---------- DATA EXTRACT ----------

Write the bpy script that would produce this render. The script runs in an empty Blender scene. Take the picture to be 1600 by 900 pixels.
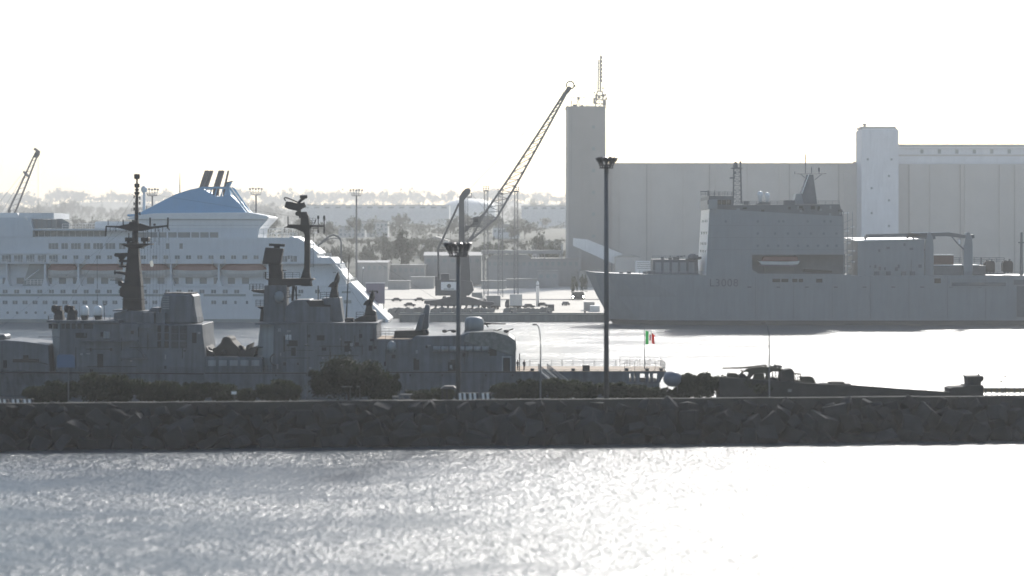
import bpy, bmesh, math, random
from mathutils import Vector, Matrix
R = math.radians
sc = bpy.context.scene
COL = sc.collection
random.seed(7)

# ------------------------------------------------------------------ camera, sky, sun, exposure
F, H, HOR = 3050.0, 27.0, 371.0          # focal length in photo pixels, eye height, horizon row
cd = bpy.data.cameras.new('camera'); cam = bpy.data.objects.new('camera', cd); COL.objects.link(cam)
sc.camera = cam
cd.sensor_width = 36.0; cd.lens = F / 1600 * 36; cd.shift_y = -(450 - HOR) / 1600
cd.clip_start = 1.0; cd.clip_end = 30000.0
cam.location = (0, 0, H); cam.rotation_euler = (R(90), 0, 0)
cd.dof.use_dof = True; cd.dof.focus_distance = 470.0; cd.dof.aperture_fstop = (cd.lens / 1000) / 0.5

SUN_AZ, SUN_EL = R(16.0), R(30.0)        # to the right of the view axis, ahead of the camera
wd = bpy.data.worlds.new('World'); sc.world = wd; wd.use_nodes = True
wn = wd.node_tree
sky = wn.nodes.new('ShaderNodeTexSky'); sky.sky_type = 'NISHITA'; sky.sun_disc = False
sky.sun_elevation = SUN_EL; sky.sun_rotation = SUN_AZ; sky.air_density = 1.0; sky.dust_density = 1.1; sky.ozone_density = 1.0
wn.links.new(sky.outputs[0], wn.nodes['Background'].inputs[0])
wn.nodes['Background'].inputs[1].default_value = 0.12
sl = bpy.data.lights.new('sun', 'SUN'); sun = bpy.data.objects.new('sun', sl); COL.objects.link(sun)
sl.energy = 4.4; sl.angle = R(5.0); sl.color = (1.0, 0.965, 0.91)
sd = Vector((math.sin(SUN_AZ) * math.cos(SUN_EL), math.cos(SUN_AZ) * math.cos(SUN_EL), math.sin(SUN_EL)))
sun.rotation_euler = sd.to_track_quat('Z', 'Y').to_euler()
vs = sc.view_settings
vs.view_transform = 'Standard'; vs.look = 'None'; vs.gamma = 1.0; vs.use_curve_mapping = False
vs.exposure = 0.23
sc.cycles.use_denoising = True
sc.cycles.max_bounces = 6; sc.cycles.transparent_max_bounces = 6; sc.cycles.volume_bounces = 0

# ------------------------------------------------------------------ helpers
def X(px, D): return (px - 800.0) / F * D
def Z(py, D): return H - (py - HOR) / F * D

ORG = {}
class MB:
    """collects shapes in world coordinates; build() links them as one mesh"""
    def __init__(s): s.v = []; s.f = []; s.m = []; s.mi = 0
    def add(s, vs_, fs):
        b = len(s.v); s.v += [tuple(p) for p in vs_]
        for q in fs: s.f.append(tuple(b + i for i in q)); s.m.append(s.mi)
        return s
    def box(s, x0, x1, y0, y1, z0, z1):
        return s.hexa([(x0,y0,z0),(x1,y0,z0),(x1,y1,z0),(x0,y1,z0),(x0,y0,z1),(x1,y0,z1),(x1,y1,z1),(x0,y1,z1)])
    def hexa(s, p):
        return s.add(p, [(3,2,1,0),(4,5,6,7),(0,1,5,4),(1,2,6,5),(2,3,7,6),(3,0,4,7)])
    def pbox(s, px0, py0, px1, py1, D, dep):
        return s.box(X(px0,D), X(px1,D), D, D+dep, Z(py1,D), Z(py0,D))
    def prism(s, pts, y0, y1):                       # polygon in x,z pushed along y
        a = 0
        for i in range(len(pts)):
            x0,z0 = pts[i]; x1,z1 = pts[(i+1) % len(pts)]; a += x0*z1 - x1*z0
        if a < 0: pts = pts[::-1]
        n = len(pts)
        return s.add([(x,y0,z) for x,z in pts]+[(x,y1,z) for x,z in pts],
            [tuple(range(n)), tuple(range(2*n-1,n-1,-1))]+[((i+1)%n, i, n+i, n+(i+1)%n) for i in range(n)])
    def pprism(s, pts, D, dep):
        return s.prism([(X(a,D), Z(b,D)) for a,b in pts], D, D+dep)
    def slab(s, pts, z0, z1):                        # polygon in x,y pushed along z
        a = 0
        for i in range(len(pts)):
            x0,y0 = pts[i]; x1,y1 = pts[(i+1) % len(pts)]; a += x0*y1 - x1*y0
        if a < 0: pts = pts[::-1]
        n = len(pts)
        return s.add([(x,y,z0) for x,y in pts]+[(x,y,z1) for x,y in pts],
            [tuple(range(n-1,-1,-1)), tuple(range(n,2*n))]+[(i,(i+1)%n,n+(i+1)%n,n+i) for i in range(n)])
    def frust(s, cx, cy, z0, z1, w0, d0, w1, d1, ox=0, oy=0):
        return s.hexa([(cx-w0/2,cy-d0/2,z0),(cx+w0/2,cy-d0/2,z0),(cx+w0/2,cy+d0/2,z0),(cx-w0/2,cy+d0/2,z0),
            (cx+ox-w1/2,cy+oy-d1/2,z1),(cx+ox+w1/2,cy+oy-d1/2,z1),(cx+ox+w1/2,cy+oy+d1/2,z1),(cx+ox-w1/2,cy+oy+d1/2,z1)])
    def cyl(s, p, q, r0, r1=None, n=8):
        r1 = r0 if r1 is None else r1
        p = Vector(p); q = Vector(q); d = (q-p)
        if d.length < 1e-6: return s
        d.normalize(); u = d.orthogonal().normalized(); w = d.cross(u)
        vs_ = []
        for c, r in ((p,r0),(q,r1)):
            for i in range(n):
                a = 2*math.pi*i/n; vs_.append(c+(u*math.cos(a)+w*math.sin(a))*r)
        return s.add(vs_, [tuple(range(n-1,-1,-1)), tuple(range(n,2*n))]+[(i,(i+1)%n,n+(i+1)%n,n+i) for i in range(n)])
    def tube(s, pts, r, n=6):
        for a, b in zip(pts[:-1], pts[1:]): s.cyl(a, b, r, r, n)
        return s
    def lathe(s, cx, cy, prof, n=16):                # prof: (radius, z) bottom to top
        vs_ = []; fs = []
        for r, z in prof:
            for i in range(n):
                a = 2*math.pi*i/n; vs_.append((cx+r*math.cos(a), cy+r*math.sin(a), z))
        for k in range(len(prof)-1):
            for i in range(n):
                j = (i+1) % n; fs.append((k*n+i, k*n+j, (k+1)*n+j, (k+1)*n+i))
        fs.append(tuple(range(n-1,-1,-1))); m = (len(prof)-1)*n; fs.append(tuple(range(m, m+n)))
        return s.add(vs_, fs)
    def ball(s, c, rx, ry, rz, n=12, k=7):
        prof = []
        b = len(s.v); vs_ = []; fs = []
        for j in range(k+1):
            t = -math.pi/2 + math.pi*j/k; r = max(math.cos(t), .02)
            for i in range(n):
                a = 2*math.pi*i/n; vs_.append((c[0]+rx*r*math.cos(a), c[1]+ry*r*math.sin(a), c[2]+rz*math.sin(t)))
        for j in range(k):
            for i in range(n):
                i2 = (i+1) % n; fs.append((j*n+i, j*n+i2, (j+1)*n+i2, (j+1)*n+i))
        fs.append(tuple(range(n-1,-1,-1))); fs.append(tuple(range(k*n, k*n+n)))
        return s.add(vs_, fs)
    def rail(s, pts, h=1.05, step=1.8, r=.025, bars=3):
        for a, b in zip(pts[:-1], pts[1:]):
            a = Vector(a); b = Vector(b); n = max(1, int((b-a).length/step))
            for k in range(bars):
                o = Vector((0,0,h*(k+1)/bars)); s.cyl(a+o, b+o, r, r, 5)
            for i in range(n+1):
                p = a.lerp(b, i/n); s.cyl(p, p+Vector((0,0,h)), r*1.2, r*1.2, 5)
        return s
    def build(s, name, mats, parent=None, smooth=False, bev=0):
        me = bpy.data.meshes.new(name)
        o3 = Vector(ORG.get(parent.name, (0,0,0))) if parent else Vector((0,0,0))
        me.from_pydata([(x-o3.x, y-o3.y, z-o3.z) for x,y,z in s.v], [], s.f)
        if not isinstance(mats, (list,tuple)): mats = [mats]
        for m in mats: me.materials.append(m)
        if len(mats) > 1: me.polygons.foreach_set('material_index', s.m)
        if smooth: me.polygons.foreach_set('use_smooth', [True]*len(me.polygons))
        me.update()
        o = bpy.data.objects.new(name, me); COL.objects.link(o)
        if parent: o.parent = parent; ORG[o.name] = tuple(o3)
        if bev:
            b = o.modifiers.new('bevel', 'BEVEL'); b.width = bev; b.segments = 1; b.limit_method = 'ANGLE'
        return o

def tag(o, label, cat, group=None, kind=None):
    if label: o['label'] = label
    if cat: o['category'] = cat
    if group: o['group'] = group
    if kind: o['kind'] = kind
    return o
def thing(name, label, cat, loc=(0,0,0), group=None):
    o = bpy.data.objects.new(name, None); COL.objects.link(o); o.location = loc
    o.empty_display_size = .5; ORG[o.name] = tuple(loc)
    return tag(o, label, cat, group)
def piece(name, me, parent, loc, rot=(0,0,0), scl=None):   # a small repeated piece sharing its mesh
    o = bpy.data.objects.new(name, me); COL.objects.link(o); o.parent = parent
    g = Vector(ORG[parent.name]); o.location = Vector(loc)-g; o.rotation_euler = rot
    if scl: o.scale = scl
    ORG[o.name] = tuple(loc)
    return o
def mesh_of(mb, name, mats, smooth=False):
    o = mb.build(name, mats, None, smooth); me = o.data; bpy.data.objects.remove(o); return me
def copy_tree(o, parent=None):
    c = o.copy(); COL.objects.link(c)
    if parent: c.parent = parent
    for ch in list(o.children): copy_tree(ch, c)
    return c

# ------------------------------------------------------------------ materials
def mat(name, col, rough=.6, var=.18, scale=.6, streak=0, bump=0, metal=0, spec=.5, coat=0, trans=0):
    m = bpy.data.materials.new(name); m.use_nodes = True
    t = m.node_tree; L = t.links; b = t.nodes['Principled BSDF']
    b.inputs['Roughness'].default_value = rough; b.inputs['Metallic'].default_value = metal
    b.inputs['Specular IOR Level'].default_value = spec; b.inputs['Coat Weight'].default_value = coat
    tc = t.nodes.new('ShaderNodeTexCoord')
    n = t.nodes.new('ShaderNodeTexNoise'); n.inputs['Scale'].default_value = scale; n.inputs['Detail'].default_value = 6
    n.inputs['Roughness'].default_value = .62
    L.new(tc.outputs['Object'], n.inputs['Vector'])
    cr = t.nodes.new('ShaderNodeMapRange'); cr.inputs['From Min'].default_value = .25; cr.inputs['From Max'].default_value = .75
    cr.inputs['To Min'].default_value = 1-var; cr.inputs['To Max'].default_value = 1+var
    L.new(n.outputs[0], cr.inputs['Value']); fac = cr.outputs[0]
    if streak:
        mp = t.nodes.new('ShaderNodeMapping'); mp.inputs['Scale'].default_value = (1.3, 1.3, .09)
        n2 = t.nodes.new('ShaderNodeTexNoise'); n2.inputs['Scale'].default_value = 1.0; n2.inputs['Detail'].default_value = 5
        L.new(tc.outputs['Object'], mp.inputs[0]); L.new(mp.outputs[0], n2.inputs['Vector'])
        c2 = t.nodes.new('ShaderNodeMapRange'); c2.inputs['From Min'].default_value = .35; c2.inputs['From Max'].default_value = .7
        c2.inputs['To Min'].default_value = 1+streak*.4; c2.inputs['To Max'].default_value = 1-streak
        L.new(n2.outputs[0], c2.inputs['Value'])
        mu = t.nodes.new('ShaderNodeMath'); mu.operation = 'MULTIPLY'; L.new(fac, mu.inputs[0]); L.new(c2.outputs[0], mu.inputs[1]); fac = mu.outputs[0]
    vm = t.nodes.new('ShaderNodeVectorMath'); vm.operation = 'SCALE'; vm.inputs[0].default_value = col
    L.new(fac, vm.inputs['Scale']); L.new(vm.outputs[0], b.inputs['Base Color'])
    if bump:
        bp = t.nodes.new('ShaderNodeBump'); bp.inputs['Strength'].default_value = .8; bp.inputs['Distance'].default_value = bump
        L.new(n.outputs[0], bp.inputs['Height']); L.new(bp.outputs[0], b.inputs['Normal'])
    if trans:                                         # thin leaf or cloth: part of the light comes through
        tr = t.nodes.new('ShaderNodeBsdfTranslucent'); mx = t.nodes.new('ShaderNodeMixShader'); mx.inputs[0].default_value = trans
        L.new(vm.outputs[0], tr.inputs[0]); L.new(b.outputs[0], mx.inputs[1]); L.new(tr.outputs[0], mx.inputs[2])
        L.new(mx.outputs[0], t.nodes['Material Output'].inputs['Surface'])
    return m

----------

## WRITTEN PROBLEM
Repeat only what lies between the start of the data and the end of the line containing "random.seed(7)", exactly, with pictures left out.

## ANSWER TO THIS TASK
Write the bpy script that would produce this render. The script runs in an empty Blender scene. Take the picture to be 1600 by 900 pixels.
import bpy, bmesh, math, random
from mathutils import Vector, Matrix
R = math.radians
sc = bpy.context.scene
COL = sc.collection
random.seed(7)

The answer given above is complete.